The work is divided into four main sections, each corresponding to one of the four elements. The movements evoke their respective images and distinguish themselves from each other primarily through changes in instrumentation and tempo. The background accompaniment in the first movement, "Water," takes a relatively restrained tempo, placing in the foreground a lyrical melody offered by the bass clarinet. Bryars employs a variety of percussion sounds as well, including, as a clever musical pun, a water gong (a gong struck while being dipped in water, altering its pitch). The second movement, "Earth," assumes a somewhat faster tempo, and gives tandem melodic lines to woodwinds, on the one hand, and the vibraphone and marimba, on the other.

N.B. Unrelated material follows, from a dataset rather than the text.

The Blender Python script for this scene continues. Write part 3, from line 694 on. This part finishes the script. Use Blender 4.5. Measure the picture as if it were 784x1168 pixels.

If the piece has a weak point, it is found here; Bryars admits that in composing the piece he took on the challenge of writing for instruments normally outside his comfort zone, and some of his timbral combinations come off a bit clumsily when they get too busy. The third movement, "Air," is the fastest, with a series of woodwind and brass soloists above busy figurations in the piano and keyboard, while the final movement, "Fire," is slow and surreal, its melody passed smoothly from instrument to instrument, sometimes subjected to electronic effects. The piece ends with a surprising but staid coda, in which a plaintive melody sung by a countertenor hovers above the sustained tones of the instrumental ensemble.